____ Exercise material

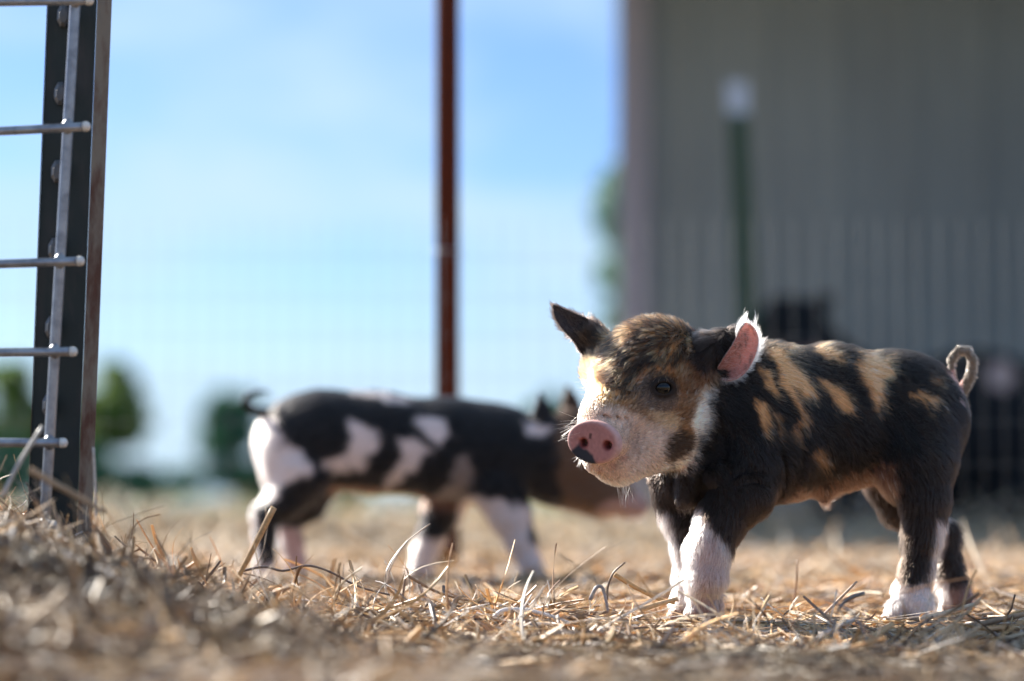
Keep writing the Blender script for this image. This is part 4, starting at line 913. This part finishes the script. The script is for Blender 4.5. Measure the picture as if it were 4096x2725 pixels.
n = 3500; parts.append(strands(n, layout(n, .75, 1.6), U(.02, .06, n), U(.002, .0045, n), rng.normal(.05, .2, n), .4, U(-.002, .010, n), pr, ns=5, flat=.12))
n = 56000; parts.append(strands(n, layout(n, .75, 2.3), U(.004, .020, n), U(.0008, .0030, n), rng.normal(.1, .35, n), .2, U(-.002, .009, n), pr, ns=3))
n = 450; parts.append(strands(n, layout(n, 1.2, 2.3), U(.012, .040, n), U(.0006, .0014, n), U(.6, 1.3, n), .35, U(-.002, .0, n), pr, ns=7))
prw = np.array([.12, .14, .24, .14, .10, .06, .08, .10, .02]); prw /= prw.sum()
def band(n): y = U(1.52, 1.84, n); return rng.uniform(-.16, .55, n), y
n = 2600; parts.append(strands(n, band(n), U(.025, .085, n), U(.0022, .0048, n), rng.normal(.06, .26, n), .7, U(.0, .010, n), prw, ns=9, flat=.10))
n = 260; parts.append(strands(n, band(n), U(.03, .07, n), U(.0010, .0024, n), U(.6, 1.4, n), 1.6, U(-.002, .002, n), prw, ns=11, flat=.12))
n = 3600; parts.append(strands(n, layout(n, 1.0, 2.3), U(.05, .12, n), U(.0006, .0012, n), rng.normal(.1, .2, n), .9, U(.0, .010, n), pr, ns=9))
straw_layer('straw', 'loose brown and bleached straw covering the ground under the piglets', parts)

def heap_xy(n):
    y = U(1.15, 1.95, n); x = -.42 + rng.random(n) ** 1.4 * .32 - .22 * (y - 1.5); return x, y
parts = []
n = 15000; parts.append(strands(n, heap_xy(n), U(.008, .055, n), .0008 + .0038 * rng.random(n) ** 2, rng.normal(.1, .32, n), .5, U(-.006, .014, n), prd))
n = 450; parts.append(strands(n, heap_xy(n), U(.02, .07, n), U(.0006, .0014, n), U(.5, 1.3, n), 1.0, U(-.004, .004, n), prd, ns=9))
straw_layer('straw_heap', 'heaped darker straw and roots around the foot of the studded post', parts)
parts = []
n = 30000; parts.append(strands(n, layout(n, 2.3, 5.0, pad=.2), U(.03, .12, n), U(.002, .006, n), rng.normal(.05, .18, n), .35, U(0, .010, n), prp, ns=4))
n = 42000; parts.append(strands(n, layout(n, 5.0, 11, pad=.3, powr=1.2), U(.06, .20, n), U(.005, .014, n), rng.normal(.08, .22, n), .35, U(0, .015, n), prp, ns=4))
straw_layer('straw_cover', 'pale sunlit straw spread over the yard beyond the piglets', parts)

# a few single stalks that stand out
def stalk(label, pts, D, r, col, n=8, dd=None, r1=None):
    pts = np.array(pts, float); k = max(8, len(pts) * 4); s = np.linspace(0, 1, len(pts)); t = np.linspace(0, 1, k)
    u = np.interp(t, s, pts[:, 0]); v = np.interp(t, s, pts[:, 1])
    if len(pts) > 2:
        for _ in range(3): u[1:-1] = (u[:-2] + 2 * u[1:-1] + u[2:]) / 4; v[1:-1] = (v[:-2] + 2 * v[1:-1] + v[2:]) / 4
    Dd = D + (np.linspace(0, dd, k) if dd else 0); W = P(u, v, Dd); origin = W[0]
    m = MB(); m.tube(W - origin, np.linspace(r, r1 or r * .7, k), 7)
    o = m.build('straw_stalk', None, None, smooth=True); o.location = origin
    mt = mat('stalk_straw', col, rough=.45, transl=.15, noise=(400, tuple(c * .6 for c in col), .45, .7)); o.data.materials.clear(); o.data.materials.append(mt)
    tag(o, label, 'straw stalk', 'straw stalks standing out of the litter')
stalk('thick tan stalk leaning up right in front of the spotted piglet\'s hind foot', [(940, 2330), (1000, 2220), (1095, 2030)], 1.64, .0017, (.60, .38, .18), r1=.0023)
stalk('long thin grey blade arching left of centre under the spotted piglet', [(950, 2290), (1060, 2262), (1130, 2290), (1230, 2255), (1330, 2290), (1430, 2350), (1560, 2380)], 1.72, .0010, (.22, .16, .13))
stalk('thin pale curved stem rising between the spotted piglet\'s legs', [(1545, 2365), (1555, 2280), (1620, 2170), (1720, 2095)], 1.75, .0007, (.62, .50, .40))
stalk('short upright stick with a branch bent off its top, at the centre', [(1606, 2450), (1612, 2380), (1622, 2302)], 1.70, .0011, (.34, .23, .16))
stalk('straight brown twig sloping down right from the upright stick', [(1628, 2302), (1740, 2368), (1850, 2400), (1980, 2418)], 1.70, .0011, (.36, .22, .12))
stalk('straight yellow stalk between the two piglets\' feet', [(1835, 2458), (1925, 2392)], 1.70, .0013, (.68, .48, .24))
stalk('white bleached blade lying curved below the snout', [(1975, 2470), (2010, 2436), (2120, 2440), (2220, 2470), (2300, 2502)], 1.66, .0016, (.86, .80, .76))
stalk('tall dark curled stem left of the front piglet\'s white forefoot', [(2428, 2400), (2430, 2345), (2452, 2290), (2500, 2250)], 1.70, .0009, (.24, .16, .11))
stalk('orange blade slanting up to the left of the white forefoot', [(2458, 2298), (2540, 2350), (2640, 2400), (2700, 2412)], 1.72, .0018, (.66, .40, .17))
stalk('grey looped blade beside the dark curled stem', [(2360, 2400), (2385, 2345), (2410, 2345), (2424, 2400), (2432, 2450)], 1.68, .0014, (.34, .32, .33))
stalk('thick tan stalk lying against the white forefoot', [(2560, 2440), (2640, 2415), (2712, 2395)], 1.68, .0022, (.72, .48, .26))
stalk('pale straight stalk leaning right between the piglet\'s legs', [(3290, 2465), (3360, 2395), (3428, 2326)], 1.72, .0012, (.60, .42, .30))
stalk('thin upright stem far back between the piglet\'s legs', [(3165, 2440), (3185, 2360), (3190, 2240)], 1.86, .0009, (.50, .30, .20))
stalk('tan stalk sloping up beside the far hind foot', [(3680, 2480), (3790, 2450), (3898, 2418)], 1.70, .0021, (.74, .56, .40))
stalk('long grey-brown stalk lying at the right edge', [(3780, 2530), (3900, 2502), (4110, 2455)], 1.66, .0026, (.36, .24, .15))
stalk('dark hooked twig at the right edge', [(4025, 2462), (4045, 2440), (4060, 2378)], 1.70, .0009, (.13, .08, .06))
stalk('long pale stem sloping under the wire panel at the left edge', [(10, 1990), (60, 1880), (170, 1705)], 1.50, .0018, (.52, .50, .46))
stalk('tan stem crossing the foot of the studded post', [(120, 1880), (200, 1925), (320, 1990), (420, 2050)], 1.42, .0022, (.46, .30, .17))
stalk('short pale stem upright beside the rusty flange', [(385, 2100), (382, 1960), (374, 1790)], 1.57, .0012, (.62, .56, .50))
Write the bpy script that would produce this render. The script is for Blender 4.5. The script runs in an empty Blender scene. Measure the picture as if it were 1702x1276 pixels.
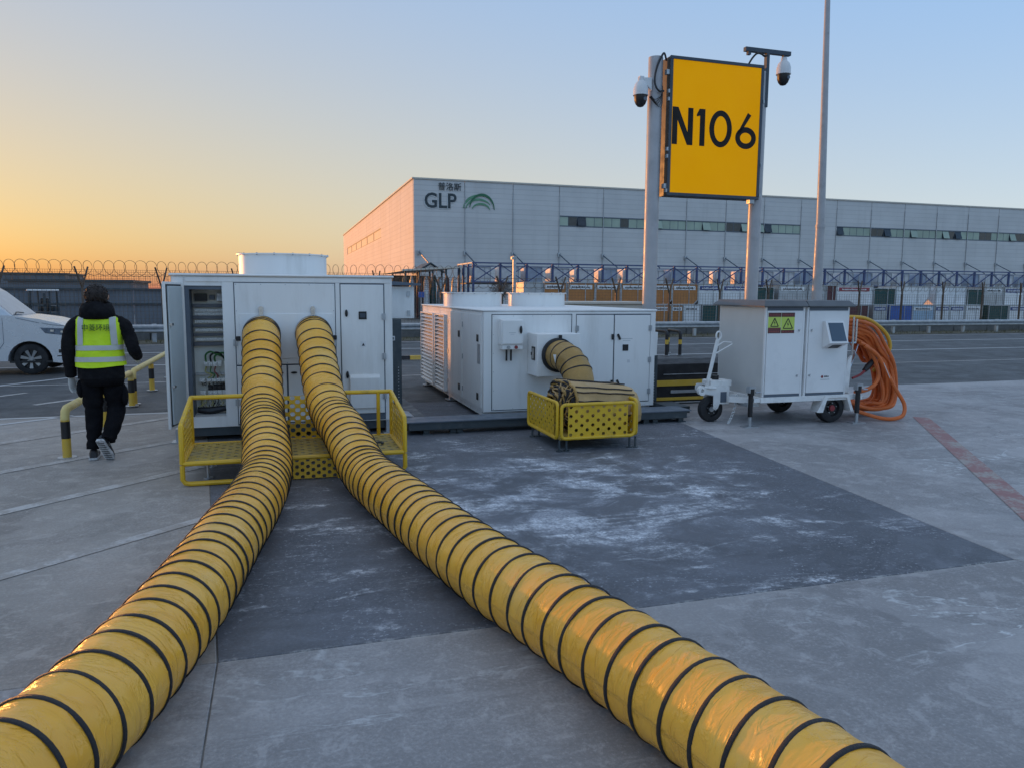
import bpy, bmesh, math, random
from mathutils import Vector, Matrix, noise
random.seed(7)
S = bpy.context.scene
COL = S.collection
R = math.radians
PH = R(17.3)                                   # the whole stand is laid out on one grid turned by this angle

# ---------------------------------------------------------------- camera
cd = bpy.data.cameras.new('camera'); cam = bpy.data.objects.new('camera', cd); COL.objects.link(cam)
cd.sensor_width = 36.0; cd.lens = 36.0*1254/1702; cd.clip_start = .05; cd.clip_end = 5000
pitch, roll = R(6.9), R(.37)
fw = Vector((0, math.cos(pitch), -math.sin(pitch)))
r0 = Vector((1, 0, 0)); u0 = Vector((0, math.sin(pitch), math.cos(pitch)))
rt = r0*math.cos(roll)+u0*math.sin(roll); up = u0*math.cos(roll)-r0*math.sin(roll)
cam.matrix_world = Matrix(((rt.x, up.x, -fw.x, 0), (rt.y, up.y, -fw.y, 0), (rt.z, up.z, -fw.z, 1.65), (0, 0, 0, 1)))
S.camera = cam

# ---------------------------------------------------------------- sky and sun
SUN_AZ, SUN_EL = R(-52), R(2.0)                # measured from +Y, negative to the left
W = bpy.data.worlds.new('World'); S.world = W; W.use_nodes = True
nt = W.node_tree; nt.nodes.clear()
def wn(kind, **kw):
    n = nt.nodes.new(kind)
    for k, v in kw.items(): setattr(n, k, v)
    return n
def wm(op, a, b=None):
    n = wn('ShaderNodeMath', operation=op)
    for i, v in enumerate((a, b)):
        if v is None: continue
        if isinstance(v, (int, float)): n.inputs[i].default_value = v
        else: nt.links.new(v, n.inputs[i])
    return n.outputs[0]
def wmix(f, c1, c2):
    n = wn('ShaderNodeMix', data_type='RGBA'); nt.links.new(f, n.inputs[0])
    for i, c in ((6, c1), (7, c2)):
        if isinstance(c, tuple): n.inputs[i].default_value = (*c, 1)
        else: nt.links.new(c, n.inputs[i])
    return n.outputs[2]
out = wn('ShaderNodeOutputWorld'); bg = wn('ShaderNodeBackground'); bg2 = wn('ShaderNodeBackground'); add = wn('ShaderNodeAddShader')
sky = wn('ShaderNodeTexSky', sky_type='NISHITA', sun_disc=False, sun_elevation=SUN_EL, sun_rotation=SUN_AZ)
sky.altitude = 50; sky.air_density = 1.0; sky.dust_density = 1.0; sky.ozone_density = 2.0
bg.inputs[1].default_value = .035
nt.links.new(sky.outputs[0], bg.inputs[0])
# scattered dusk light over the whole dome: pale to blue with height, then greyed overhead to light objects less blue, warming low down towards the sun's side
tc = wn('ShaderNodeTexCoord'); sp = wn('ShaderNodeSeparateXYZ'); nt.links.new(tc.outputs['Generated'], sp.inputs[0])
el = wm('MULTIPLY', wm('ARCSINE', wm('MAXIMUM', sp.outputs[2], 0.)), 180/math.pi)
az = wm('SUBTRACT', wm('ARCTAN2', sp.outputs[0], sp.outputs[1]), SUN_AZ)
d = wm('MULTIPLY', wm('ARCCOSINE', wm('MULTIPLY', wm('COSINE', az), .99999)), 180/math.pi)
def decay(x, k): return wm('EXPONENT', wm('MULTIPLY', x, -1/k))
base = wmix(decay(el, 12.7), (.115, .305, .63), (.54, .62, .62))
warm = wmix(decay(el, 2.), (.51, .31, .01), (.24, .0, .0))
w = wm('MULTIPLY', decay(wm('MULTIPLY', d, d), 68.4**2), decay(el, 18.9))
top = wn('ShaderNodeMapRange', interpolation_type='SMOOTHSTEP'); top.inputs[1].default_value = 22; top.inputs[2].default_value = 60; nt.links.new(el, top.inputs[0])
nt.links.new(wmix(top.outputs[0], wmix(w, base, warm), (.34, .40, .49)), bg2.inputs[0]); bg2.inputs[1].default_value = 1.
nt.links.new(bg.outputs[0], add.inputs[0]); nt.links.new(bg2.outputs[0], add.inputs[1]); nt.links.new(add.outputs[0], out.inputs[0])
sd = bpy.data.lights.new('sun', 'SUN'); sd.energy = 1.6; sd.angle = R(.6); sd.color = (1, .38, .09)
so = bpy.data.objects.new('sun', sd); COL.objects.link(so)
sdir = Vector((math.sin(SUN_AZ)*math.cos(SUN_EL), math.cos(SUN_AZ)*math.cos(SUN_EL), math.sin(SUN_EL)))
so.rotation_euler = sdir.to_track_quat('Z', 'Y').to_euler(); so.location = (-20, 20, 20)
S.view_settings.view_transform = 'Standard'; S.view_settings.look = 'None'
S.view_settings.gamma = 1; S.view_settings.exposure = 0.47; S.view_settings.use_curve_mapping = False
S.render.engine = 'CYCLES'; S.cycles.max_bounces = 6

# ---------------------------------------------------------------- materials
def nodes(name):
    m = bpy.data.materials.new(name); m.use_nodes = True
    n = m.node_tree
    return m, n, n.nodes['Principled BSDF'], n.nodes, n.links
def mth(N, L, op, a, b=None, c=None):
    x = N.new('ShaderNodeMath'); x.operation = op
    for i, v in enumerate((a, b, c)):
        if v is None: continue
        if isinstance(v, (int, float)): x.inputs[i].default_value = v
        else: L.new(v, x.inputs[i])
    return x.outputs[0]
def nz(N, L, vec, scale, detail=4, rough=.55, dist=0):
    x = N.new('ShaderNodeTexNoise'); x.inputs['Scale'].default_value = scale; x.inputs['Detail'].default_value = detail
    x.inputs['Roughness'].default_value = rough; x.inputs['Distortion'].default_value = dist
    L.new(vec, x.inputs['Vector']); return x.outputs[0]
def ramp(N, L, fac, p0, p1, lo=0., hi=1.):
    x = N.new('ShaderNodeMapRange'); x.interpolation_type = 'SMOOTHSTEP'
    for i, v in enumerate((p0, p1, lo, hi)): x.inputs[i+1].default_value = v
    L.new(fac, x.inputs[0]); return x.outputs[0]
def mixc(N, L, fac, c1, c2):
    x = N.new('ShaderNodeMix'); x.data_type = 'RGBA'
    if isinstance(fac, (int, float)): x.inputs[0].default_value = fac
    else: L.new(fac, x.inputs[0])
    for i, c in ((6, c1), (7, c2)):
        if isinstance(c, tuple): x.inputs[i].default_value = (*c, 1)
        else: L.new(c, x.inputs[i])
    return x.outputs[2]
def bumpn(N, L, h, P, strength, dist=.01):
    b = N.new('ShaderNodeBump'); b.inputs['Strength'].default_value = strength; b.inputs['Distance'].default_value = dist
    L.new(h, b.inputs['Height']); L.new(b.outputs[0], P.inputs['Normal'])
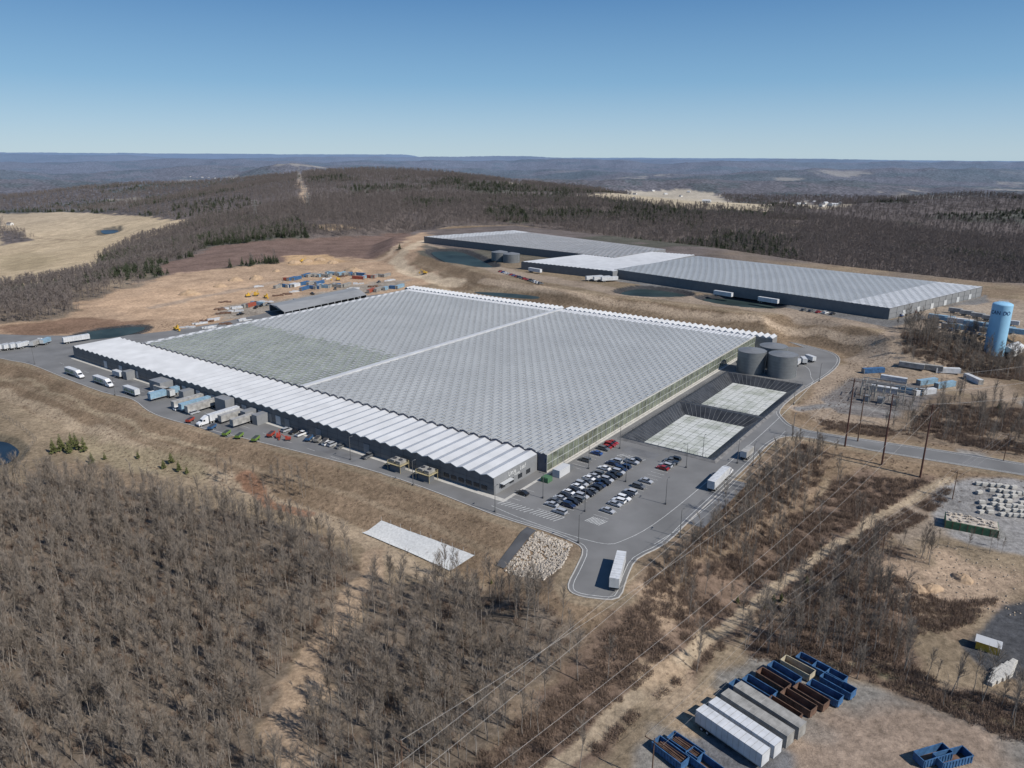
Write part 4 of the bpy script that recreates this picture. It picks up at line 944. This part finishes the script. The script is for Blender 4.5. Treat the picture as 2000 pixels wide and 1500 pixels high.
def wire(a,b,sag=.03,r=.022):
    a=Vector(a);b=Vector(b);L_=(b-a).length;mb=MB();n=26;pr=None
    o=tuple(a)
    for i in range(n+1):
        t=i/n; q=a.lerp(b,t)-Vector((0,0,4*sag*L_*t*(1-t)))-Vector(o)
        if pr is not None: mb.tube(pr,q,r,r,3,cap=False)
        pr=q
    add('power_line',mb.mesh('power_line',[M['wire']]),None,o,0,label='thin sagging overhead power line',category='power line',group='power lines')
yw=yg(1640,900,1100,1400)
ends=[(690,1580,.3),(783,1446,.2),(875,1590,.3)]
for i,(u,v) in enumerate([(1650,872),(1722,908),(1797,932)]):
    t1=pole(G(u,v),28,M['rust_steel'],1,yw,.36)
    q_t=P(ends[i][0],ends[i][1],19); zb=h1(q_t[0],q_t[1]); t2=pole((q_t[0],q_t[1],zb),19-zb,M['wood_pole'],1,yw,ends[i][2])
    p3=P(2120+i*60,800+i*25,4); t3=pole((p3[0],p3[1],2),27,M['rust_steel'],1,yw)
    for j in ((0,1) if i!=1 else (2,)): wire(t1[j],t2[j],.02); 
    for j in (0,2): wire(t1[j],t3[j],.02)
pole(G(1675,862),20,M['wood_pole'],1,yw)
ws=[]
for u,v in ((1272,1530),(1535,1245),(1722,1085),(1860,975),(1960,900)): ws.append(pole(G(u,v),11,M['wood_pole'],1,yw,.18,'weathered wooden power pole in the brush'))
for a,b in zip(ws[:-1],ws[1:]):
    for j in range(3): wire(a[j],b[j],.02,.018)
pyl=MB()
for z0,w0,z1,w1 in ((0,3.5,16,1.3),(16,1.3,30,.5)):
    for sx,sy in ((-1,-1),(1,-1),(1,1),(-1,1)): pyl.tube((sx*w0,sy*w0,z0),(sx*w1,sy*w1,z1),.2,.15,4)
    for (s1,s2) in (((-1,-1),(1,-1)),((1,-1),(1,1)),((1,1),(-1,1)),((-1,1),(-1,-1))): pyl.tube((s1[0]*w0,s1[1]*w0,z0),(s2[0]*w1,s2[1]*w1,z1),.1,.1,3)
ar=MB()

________

▶ Instruction
Looking above, find the stretch of lines that opens with the one holding "Write the bpy" and closes with the one holding "S.camera = cam". Copy it exactly, pictures excluded.

▶ Correct answer
Write the bpy script that would produce this render. The script is for Blender 4.5. The script runs in an empty Blender scene. Measure the picture as if it were 1702x1276 pixels.
import bpy, bmesh, math, random
from mathutils import Vector, Matrix, noise
random.seed(7)
S = bpy.context.scene
COL = S.collection
R = math.radians
PH = R(17.3)                                   # the whole stand is laid out on one grid turned by this angle

# ---------------------------------------------------------------- camera
cd = bpy.data.cameras.new('camera'); cam = bpy.data.objects.new('camera', cd); COL.objects.link(cam)
cd.sensor_width = 36.0; cd.lens = 36.0*1254/1702; cd.clip_start = .05; cd.clip_end = 5000
pitch, roll = R(6.9), R(.37)
fw = Vector((0, math.cos(pitch), -math.sin(pitch)))
r0 = Vector((1, 0, 0)); u0 = Vector((0, math.sin(pitch), math.cos(pitch)))
rt = r0*math.cos(roll)+u0*math.sin(roll); up = u0*math.cos(roll)-r0*math.sin(roll)
cam.matrix_world = Matrix(((rt.x, up.x, -fw.x, 0), (rt.y, up.y, -fw.y, 0), (rt.z, up.z, -fw.z, 1.65), (0, 0, 0, 1)))
S.camera = cam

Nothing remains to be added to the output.